Sayın Eygi Kendisince, şura üyelerinin şartlarını sayarken bile, toplumun birçok kesimini karşısına alıyor, dışlıyor adeta düşman ilan ediyor. Onları küçümseyerek kendisini de temize çıkarıp, en iyi en doğru inanç benim inancım, düşüncem dercesine, sorunlara çözüm öneriyor. Bu çözüm yolu Allah ın Kur’an da, ortaya yolu izleyen bir ümmet olun önerisine uyuyor mu? Gerçi uysa da oldu uymasa da uydu, mantığına alıştık artık.
Gerçekten Sayın Eygi, günümüz politikasının içler acısı halinden örnekler vermiş yazısında. Şikâyette bulunuyor yapılanlardan. Acaba bu içler acısı halin sorumluları bizler değilmiyiz? Sayın Eygi nin kendi kıstasları içinde toplayıp, çözüm getirmeye çalıştığı soruların doğru cevaplarını, topladığı şurada alabileceğinden bu kadar nasıl emin olabiliyor? Yoksa bu önerdiği yöntem, sorunlara bir sorun daha eklemesin. Yorum sizlerin.

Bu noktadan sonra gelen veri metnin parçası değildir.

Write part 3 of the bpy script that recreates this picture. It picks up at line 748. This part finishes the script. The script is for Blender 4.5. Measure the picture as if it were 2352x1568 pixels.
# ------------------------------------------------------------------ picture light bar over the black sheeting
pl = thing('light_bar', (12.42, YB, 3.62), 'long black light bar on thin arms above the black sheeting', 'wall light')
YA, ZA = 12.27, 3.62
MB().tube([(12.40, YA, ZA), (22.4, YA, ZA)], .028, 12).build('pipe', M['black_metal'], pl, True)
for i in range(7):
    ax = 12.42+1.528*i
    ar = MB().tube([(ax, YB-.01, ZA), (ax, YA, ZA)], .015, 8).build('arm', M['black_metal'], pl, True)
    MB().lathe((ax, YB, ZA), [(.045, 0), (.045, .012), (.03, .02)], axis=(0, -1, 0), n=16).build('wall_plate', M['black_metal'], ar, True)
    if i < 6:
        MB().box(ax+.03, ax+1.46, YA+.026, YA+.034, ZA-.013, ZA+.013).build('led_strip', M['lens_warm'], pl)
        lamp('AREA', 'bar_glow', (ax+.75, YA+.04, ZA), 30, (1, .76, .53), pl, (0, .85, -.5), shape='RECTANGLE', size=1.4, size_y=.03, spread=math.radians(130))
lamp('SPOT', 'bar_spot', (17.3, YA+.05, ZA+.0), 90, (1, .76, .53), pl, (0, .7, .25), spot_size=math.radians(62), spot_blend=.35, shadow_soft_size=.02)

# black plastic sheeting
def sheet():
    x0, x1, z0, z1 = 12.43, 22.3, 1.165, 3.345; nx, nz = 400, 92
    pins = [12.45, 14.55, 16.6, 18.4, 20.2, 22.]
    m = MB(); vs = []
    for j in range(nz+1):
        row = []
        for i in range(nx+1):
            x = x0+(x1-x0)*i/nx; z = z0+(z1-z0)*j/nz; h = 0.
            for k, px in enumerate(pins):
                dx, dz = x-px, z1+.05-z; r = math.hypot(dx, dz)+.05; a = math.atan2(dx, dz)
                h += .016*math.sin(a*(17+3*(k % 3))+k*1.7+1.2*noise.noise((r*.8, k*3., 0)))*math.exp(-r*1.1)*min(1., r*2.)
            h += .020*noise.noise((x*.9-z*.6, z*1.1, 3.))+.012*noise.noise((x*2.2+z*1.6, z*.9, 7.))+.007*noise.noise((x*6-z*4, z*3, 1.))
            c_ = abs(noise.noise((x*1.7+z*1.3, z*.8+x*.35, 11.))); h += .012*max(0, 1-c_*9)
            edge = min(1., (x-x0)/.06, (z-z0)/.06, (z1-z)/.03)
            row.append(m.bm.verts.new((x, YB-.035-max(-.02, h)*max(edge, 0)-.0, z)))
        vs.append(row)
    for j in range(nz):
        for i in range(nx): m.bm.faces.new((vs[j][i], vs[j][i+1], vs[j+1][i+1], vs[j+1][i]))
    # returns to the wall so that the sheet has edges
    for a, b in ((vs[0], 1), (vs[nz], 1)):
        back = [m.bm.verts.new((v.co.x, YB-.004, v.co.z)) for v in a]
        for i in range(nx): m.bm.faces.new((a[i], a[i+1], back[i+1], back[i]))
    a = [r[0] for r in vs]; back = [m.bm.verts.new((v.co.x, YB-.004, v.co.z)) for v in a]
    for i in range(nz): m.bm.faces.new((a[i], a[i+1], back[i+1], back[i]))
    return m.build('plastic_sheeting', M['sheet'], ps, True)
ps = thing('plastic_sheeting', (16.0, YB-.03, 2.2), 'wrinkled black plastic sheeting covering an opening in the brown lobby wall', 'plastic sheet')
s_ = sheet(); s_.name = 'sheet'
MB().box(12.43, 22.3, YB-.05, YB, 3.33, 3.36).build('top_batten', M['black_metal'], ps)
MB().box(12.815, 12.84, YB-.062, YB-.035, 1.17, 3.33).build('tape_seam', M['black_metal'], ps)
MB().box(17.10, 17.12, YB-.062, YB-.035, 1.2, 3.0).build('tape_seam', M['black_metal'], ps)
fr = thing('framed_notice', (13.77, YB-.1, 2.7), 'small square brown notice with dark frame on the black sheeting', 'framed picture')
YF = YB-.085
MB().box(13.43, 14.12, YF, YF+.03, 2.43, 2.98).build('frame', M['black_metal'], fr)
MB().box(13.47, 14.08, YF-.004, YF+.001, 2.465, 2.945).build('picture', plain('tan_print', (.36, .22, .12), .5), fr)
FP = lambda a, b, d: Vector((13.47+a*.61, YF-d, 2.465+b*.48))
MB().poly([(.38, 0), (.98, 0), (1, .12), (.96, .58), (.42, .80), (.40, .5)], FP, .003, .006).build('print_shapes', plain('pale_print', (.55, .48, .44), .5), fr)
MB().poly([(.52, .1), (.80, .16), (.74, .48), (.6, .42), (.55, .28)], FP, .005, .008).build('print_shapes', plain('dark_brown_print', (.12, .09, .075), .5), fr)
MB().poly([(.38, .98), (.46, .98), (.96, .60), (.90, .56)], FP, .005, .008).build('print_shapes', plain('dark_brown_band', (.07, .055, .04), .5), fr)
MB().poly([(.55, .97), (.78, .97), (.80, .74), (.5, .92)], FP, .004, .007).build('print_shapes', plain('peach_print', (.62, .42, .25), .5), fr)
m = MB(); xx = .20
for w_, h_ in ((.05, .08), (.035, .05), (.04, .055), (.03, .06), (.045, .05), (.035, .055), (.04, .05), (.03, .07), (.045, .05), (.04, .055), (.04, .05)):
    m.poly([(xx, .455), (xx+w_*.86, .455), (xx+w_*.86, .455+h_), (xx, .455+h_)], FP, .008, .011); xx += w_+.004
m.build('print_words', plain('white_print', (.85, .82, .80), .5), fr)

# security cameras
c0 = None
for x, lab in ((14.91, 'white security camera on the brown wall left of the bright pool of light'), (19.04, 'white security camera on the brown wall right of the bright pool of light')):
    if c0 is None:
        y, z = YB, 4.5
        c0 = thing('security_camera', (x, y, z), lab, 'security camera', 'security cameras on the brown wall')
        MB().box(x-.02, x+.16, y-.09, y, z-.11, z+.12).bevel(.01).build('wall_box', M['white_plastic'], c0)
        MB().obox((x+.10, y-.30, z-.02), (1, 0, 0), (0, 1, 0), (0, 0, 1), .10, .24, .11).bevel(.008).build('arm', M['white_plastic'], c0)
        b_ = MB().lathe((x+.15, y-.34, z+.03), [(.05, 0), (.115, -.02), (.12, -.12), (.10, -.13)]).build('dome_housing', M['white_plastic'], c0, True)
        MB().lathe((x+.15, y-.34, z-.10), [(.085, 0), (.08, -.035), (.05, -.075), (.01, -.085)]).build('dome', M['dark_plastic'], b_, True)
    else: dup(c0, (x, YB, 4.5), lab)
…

İşte bizlerin sorun çözme yöntemi. Bazı kişiler dindar nesil yetiştirmeliyiz, yöneticilerimizi dindar olanlardan seçmeliyiz diye öneride bulunur. Acaba o dindarlık kıstasları, ölçüsü hangi şurada belirlendi dersiniz? Sayın Eygi nin kıstaları, dindar bir nesil yetiştirmemizi sağlayabilir mi? İşte bizler Allah ın rehberinden uzak, beşerin menfaat içerikli inancı ile yaşamaya devam ederde, edindiğimiz velilerin, efendilerin yarattığı itikatlarla hayatımızı, yaşamımızı yönlendirirsek, içimizden çıkacak liderlerden de şikâyet etme hakkımız olmayacaktır.
İmamı Azam Ebu Hanife yi hatırlayınız, zamanın yöneticilerinin, kendisine vermek istedikleri görevi almama nedeninin üzerinde dikkatle düşünmeliyiz. BEŞERİ HÜKÜMLER İLE İNANÇ YÖNLENDİRİLEMEZ. İman, Allah ın hükümleri ile yönlendirilir, şekillendirilir ve yaşanır. Oda şükürler olsun elimizin altında dimdik, apaçık duruyor. Ama bakan yok, çünkü toplumun Kur’an ile ilişiği kesilmiş, beşerin rivayet hükümlerine itibar edilir olmuş.
Bizler Allah ın, sakın bölünmeyin sözlerini kulak arkası ettiğimiz sürece, tek bir yumruk olmamız mümkün değildir. Bizler Allah ın rehberinden, gereği gibi istifade etmeden, hala birilerine sorular sorarak cevap alma yolunu seçiyor da, Allah ın rehberine danışmıyorsak, elbette onun nurundan da istifade etmemiz mümkünde olmayacaktır.
İNANCIMIZI YAŞAMAK, DOĞRU YOLU BULMAK ADINA, BEŞERİ SURALAR KURARAK ONLARIN FİKİR VE DÜŞÜNCELERİ İLE YAŞAMAYA DEVAM EDERSEK, ASLA NE HUZURU BULURUZ NE DE ADALETLİ BİR DÜZEN KURARIZ. DİLERİM BİR GÜN BU GERÇEĞİN FARKINDA OLAN, ALLAH IN HALİS KULLARNDAN OLURUZ.